Supporters of the local-data amendment in Brazil say it isn’t related to the anti-spying goal of the broader bill so much as it is intended to protect the country’s national security. Requiring companies to keep the information in the country will allow the government to access it in the course of criminal investigations, said a spokeswoman for Alessandro Molon, a member of the lower house who is shepherding the broader Internet privacy legislation.

“It would make these companies obey Brazilian law,” the spokeswoman told POLITICO.

Lawmakers are also considering legislative language to help smaller companies handle the cost of building the centers, which could be tens of millions of dollars, the spokeswoman said. For big companies, “it shouldn’t be that big of a burden,” she said, adding that larger Internet companies could comply with the law using only a week’s worth of revenue.

She said lawmakers were still reviewing the provisions to determine the types of data that would be subject to the requirements, among other things.

Rousseff requested the National Congress pass the Internet privacy bill quickly in response to allegations that the National Security Agency monitored her phone calls and those of German Chancellor Angela Merkel, and she has taken other aggressive measures, as well.

Rousseff has proposed laying fiber-optic cable directly to Europe in order to bypass the United States and has teamed up with Germany to press for a United Nations resolution promoting the right to privacy on the Internet, Foreign Policy magazine reported.

The NSA is also accused of monitoring the emails of Mexican President Enrique Peña Nieto and his predecessor, Felipe Calderon, according reports to Brazilian television network TV Globo and Der Spiegel.

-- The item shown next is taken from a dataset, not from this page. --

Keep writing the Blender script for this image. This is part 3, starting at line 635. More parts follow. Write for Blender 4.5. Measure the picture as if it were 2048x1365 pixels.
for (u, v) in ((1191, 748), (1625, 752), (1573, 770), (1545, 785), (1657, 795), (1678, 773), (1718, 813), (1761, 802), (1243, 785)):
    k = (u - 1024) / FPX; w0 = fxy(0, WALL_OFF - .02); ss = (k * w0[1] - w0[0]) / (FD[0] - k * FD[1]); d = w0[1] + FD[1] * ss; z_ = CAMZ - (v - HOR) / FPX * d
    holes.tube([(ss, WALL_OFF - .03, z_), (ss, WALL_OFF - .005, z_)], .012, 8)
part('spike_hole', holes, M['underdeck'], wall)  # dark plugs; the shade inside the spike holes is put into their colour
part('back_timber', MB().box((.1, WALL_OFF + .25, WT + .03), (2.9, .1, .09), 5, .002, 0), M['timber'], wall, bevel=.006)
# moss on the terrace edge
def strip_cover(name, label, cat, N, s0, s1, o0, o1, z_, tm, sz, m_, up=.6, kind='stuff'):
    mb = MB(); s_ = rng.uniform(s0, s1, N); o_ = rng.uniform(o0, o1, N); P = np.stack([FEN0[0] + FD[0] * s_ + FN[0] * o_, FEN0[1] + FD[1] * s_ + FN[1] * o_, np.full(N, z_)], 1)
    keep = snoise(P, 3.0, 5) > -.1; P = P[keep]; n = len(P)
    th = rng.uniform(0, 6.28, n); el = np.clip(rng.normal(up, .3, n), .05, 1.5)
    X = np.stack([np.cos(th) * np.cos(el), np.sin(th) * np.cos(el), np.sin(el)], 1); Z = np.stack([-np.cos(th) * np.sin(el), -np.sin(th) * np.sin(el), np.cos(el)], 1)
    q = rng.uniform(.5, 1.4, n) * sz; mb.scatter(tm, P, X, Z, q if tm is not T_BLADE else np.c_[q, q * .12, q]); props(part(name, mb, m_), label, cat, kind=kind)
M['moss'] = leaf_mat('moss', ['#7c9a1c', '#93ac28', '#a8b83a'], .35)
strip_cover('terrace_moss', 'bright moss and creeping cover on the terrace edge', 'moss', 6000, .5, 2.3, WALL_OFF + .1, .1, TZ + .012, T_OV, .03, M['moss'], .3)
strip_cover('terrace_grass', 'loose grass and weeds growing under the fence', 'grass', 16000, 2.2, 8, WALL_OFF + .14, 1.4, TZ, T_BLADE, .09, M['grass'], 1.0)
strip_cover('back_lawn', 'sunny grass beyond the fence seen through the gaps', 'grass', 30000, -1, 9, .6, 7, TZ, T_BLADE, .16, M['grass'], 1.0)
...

The Brazilian station based its reports, which include the Rousseff and Peña Nieto allegations as well as charges that the NSA spied on Brazil’s oil sector, on leaked documents Rio de Janeiro-based journalist Glenn Greenwald obtained from Edward Snowden, a former NSA contractor. Snowden has lived in Russia since being granted temporary asylum to live there this summer.

Meacham said the recent revelations from Germany and Brazil’s tenacious pushback aren’t making it any easier for the U.S. to advance its digital trade agenda. The U.S. has proposed binding rules that would prohibit barriers to data flow and the localization of data servers in talks on the deal with 12 countries in the Trans-Pacific Partnership.

But Rousseff may be using the spying scandal to buoy her own political career, Meacham said. She has faced strong headwinds over the amount of money the government is spending on infrastructure for next year’s World Cup tournament and the 2016 Summer Olympics compared with what it is investing in government services for its own people, Meacham said.

Rousseff may have been able to earn political points with her responses to the alleged U.S. surveillance activities, first by calling off a state visit to the United States last month after the allegations surfaced and then by pushing for the Internet privacy bill, he said.

“In the short term, that’s probably helpful to her political survival,” said Meacham. “In the mid and long term, she doesn’t want to damage her relationship with the United States either.”